Fort Worth Fire Dept. stands by response times during deadly July Fourth holiday

The Fort Worth Fire Department is standing behind its response protocol after a deadly Independence Day holiday.

The department responded to hundreds of calls during a 24-hour period. During one call, a 19-year-old died of fireworks burns.

The fire department released a snapshot of its work on July Fourth. And despite some complaints voiced, it is standing by its response protocol and how each incident was handled.

"Our companies were very busy,” said Mike Drivdahl with Fort Worth Fire. “We had several high priority calls that went out that night.”

The city's fire department says they had one death of a teenager who was fatally injured by fireworks in the southeast side neighborhood. There were also four significant trauma events, 26 assault, gunshot or stab wounds and five structure fires. That includes a vacant house on Rosedale Street that went up in flames on the holiday.

READ MORE: Fort Worth 19-year-old killed in fireworks accident

In review, Fort Worth Fire stands by its response protocol on the high profile holiday amid some complaints that times were not fast enough.

"We're always going to prioritize. Emergency calls are definitely what we respond to first.
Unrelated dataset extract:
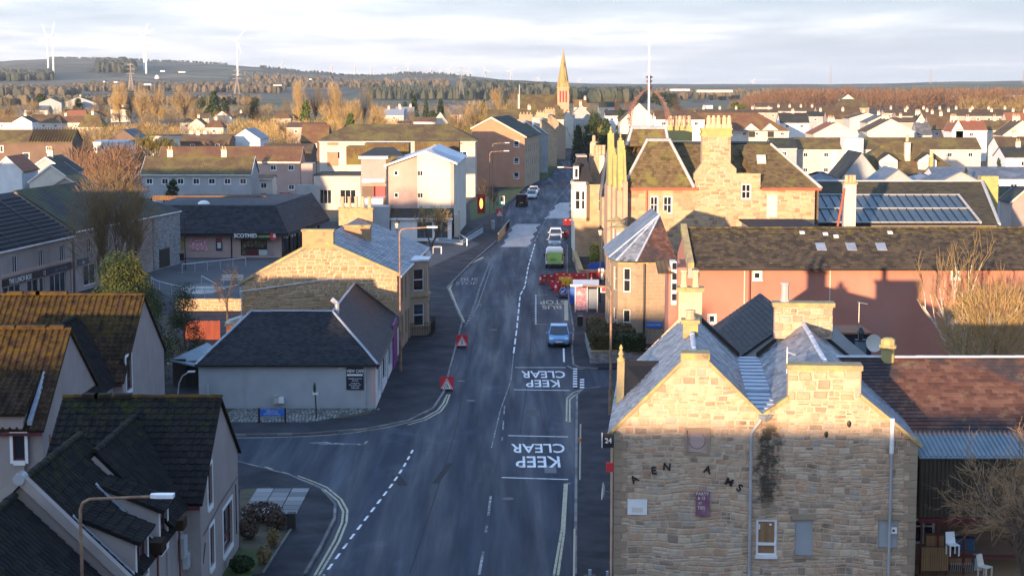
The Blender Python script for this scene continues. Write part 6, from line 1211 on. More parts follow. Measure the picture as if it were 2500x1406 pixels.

A cardiac arrest is a priority one call,” Drivdahl said. “Fireworks calls, we're going to prioritize those in our list of things and respond to those we see they fit into that priority scale."

Fort Worth City Councilwoman Gyna Bivins’ district includes Virgil Street where the video was recorded of the deadly fireworks accident. She says the message is clear that people need to abide by the law.

"What we tell people is you shouldn't set off fireworks in city limits. And when you do that, there's a chance it may not turn out well,” she said. “I believe we should do everything we can to make sure our response times are in step with industry practices. But I bet they're going to be the same within that margin of error every year because people do this every year."

The department says it worked in conjunction with police to handle each case as efficiently as possible.